Although the mother made an effort to serve the father with this second application, she did not seek to effect service in compliance with the provisions of the Hague Service Convention until late 2015. She additionally sought a motion seeking to validate her attempts at service, but the motion judge dismissed this motion. The mother then renewed the motion, and the judge validated her service.

The father then sought, before the Divisional Court, an order that would set aside the judge’s validation of the mother’s service.

Relevant Statutory Context

Pursuant to Article 1 of the Hague Service Convention, the “Convention shall apply in all cases… where there is occasion to transmit a judicial or extrajudicial document for service abroad”. Canada has been a signatory to the Convention since 1988.

Rule 17.05 of the Rules of Civil Procedure incorporates the Convention and provides that an originating process or other document that is to be served outside of Ontario and in a contracting state shall be served, (a) through the central authority in the contracting state, or (b) in a way that is permitted by the Convention. In terms of the PRC being the destination state, service of an originating process much be effected through the PRC’s Central Authority and all the documents that are served must be translated accordingly.

The Family Law Rules do not specifically mention service outside the jurisdiction, but do contain provisions for regular service, special service, substituted service and approval of irregular service.


The Divisional Court began its analysis by addressing whether the Family Law Rules adequately cover international service. Where the motion judge determined that the Family Law Rules do cover such service, the Court of Appeal respectfully disagreed in finding that its language did not clearly rebut the presumption that Ontario intends its legislation to conform to international law.

The Divisional Court further disagreed with the motion judge’s determination that the Family Law Rules concerning service should apply by analogy to service outside Ontario, and her conclusion that it was not appropriate or necessary to go beyond the Family Law Rules and refer to the Rules of Civil Procedure.

The Divisional Court found that the real issue here was whether the Family Law Rules dealt adequately with service outside the jurisdiction, and if not, whether it would be appropriate to apply the Rules of Civil Procedure. The Court of Appeal reasons that if the Hague Service Convention were to apply, then it would further necessitate usage of the Rules of Civil Procedure(for Rule 17.05 specifically implements the Convention in Ontario).

The Divisional Court concluded that Rule 17.05 – that which provides a complete and mandatory code for service in the states that have contracted to the Hague Service Convention – applies to family law cases. The Hague Service Convention explicitly provides that its provisions apply to all cases in civil and commercial matters, and where family law matters are civil matters, the Convention ought to apply.

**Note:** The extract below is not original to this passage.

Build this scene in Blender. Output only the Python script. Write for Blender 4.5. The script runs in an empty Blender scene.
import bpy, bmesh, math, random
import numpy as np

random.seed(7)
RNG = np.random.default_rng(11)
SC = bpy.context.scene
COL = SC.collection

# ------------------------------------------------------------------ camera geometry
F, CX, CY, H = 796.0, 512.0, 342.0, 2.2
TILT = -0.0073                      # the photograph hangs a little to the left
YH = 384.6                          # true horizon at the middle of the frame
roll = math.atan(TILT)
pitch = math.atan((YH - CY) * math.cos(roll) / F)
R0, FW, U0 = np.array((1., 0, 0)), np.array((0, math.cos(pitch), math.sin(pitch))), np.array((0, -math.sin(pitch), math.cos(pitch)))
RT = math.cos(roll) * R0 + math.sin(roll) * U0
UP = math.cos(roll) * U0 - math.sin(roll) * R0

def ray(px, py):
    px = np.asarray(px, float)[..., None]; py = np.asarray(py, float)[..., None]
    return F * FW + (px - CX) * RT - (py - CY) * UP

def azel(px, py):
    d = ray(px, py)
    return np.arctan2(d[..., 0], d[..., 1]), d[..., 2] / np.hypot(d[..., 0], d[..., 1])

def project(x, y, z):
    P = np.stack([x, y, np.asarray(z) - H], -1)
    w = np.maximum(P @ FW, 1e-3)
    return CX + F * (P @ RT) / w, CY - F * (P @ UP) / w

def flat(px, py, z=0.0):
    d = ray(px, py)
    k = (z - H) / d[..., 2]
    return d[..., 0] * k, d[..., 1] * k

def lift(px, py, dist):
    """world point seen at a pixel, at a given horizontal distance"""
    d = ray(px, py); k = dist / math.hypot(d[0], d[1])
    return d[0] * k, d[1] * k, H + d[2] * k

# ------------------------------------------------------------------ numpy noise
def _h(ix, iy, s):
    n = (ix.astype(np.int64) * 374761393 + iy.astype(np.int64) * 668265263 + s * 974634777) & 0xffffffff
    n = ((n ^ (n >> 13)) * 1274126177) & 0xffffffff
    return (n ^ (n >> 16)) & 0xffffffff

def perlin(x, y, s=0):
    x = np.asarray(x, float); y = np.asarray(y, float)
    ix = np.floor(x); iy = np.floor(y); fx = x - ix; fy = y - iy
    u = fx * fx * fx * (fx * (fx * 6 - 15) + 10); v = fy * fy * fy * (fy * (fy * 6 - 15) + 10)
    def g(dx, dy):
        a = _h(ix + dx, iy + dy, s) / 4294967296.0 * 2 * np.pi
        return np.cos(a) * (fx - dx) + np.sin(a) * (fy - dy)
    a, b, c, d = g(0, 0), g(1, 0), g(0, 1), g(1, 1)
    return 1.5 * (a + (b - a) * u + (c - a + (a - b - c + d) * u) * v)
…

The Divisional Court additionally noted that the facts of this case were not such that they warranted an access to justice exception to the Hague Service Convention. The Court found that the need to comply with the Convention did not create or contribute to the source of any delays in the matter. Consequently, the Divisional Court allowed the appeal and set aside the motion judge’s order – requiring the mother to re-serve the appropriate documents in accordance with the Hague Service Convention.